__THE TASK__.
Give only the lines from the one containing "drawer(t, xf, a, b, .503, .622, pulls=[((a" through the end of the material below, exactly as written.

** START DATASET EXTRACT **

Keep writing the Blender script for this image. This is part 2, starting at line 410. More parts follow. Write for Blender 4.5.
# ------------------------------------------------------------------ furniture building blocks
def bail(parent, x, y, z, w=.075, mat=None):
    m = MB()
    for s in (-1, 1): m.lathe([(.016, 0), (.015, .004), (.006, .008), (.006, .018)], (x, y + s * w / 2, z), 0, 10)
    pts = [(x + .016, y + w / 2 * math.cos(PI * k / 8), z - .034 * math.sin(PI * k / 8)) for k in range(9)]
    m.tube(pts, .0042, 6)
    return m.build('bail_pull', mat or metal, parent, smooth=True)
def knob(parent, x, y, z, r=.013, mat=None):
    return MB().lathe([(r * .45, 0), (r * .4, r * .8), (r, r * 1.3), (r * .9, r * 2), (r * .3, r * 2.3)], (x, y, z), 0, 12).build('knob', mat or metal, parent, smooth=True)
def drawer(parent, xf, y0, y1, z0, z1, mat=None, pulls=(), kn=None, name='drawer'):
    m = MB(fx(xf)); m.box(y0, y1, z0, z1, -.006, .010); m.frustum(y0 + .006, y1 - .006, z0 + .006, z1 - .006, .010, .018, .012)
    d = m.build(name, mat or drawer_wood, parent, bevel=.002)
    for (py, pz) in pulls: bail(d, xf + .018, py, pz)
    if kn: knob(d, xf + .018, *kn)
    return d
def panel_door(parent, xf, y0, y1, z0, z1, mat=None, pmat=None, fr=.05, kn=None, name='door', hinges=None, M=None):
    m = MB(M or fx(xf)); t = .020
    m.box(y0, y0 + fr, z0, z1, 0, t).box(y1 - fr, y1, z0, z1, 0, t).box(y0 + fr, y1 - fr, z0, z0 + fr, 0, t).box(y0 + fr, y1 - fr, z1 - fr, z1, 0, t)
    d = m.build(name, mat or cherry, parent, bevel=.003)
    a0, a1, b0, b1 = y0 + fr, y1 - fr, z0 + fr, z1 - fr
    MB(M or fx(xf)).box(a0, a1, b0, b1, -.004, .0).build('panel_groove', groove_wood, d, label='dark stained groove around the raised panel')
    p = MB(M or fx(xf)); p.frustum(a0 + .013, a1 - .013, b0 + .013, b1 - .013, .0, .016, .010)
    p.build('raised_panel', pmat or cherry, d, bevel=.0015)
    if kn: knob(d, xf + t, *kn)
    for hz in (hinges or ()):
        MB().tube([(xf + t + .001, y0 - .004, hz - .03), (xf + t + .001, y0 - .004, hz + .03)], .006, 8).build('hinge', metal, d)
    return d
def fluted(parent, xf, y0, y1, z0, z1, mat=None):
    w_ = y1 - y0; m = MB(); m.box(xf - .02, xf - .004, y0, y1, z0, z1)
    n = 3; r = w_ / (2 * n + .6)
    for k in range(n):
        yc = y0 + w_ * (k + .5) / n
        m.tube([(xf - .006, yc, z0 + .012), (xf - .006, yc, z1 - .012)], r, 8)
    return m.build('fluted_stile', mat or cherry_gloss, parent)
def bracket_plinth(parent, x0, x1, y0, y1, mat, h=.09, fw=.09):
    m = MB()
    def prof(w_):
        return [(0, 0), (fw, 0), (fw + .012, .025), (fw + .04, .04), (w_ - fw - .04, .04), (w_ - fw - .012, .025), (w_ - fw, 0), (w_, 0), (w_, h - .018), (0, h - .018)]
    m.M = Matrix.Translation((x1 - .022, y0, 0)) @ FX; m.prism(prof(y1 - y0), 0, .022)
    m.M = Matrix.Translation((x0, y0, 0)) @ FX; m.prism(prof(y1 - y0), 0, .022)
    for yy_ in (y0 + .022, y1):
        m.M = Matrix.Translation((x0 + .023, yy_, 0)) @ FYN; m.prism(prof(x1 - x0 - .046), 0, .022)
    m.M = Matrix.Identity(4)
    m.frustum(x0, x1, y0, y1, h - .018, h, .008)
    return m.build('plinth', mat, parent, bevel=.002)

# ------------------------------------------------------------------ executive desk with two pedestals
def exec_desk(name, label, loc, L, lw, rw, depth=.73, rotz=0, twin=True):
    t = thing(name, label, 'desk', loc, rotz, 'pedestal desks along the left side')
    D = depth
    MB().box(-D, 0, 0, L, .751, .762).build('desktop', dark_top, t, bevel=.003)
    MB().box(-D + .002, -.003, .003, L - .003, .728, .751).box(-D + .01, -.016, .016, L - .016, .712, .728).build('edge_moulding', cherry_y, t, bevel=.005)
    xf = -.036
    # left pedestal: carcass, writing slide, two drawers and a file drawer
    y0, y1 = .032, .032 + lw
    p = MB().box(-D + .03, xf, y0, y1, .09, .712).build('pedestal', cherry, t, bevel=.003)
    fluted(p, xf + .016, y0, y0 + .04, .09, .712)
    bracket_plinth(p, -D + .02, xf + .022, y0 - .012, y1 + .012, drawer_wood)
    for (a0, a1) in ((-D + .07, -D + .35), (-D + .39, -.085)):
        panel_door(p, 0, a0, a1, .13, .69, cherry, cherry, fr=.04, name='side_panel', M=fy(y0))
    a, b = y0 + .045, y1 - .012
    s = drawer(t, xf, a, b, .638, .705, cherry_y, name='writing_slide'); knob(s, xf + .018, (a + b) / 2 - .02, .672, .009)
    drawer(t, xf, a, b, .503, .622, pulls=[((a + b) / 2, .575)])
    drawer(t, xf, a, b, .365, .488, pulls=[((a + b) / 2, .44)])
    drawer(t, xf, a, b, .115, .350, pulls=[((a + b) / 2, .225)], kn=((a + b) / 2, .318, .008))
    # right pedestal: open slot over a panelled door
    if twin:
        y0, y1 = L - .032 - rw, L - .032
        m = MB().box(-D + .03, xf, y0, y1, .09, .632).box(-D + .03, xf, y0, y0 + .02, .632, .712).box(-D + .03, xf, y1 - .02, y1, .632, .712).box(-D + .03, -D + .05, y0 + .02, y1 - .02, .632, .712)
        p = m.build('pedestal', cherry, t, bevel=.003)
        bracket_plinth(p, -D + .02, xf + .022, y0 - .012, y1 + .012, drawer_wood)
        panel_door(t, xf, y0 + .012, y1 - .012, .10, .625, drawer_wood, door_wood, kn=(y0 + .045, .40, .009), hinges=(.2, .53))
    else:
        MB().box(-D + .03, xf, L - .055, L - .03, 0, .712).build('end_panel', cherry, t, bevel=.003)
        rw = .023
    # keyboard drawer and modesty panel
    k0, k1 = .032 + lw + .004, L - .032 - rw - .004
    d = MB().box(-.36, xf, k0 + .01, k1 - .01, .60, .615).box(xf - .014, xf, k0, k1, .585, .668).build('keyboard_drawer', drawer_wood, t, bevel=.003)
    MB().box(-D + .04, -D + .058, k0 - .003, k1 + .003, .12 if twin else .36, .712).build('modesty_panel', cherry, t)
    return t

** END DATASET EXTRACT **

__THE OUTPUT__.
    drawer(t, xf, a, b, .503, .622, pulls=[((a + b) / 2, .575)])
    drawer(t, xf, a, b, .365, .488, pulls=[((a + b) / 2, .44)])
    drawer(t, xf, a, b, .115, .350, pulls=[((a + b) / 2, .225)], kn=((a + b) / 2, .318, .008))
    # right pedestal: open slot over a panelled door
    if twin:
        y0, y1 = L - .032 - rw, L - .032
        m = MB().box(-D + .03, xf, y0, y1, .09, .632).box(-D + .03, xf, y0, y0 + .02, .632, .712).box(-D + .03, xf, y1 - .02, y1, .632, .712).box(-D + .03, -D + .05, y0 + .02, y1 - .02, .632, .712)
        p = m.build('pedestal', cherry, t, bevel=.003)
        bracket_plinth(p, -D + .02, xf + .022, y0 - .012, y1 + .012, drawer_wood)
        panel_door(t, xf, y0 + .012, y1 - .012, .10, .625, drawer_wood, door_wood, kn=(y0 + .045, .40, .009), hinges=(.2, .53))
    else:
        MB().box(-D + .03, xf, L - .055, L - .03, 0, .712).build('end_panel', cherry, t, bevel=.003)
        rw = .023
    # keyboard drawer and modesty panel
    k0, k1 = .032 + lw + .004, L - .032 - rw - .004
    d = MB().box(-.36, xf, k0 + .01, k1 - .01, .60, .615).box(xf - .014, xf, k0, k1, .585, .668).build('keyboard_drawer', drawer_wood, t, bevel=.003)
    MB().box(-D + .04, -D + .058, k0 - .003, k1 + .003, .12 if twin else .36, .712).build('modesty_panel', cherry, t)
    return t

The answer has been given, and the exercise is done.